En effets, dans les couloirs de la Commission Européenne on parle beaucoup de langues, en dépit d’une orientation très claire de la hiérarchie, toute nationalité confondue, à imposer l’anglais. Si l’on veut faire partie de l’ « Establishment » il faut parler anglais et le promouvoir à tout prix, je pourrais écrire un livre à ce sujet.

Le français reste, malgré tout, la langue véhiculaire, la plus connue, la plus parlée, la mieux maîtrisée pour écrire de textes qui aient un sens,  on parle aussi beaucoup italien, espagnol, allemand et néerlandais. Dans mon syndicat les réunions se tiennent, le plus souvent, en italien. Les fonctionnaires de la Commission ont été, de tout temps, plurilingues et ils le sont toujours. Il va de soi que, si le plurilinguisme ne constitue plus une valeur de l’Europe communautaire, si l’on continue à imposer l’anglais comme on le fait actuellement et que les États membres, locuteurs des grandes langues de culture, laissent faire, les fonctionnaires plurilingues disparaîtront peu à peu et, au bout d’un certain temps, il n’y en aura plus. 

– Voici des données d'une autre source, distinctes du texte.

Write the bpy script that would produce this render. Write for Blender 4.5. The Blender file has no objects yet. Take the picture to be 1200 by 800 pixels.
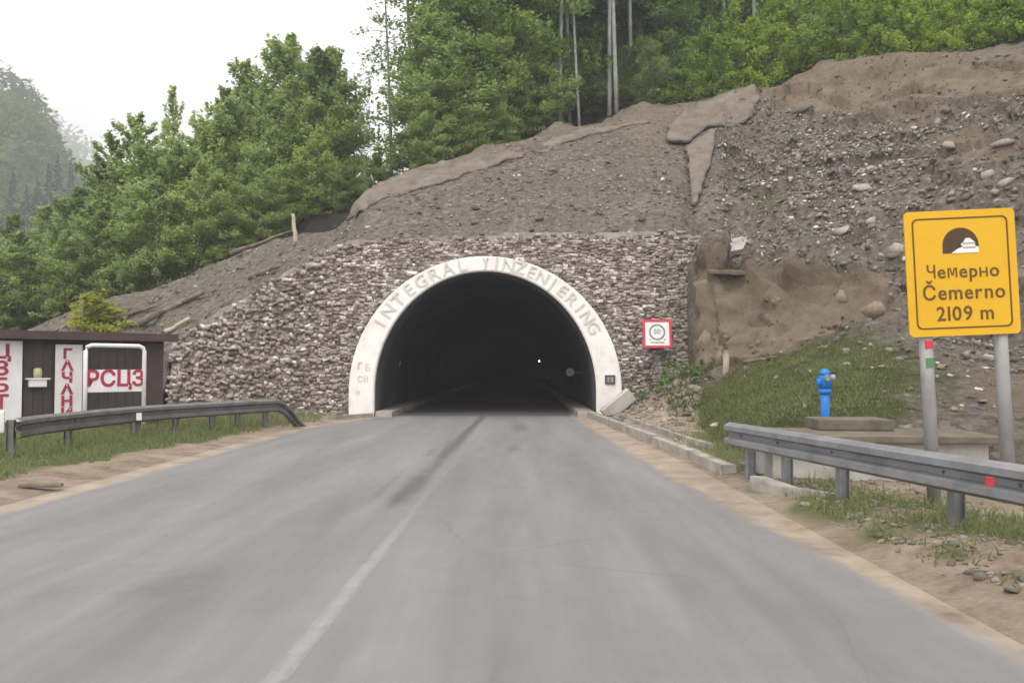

Il ne s’agit pas du tout d’un processus naturel, comme certains voudraient le laisser croire. Bien au contraire, il y a une forte opposition interne qui est systématiquement jugulée. Il est à rappeler, en particulier, que l’ensemble des syndicats, dans une consultation avec la Direction Générale de l’Administration, qui a eu lieu avant l’été, ont déclaré qu’ils n’accepteraient plus, de la part de la DG Admin., des documents en anglais, qui leur étaient imposés depuis quelque temps, et qu’il fallait revenir au français que tout le monde maîtrisait mieux, y inclus les fonctionnaires de la DG Admin.

Il est tout à fait clair, vu de l’intérieur, que depuis quelques années il y a une volonté d’imposer l’anglais et que toute sorte de menaces pèsent sur les fonctionnaires et agent qui s’y opposent. À titre d’exemple, les fonctionnaires belges, qui sont en surnombre et donc dans une position parfois délicate en terme de promotion vers les postes d’encadrement, ont tout de suite viré à l’anglais y inclus lorsqu’ils ne le maîtrisent pas bien. Il y a eu, en outre, un véritable exode de fonctionnaires francophones, hautement qualifiés, qui ont du partir à la retraite anticipée parce que leur situation était devenue intenable.

La réalité est que l’anglais est la langue européenne la moins apte à servir l’administration publique, au vu de son manque de clarté et de précision et dont la logique n’est pas toujours compatible avec celle d’un esprit latin. De ce fait,  l’imposer à des fonctionnaires qui ne la maîtrisent pas bien, notamment du fait qu’elle n’est pas leur langue maternelle, revient à faire précipiter au plus bas niveau la qualité du travail de La Commission et des autres institutions européennes.

Ce que nos Pays, les États membres fondateurs, les Pays des grandes cultures européennes tels qu’ Italie, France, Allemagne, Espagne, Autriche, Belgique, ont laissé et laissent faire, en matière de langues, au sein des institutions européennes, relève, à mon avis, de l’irresponsabilité et s’apparente à un crime contre l’humanité, à un génocide de l’esprit : le génocide linguistique et culturel de l’Europe.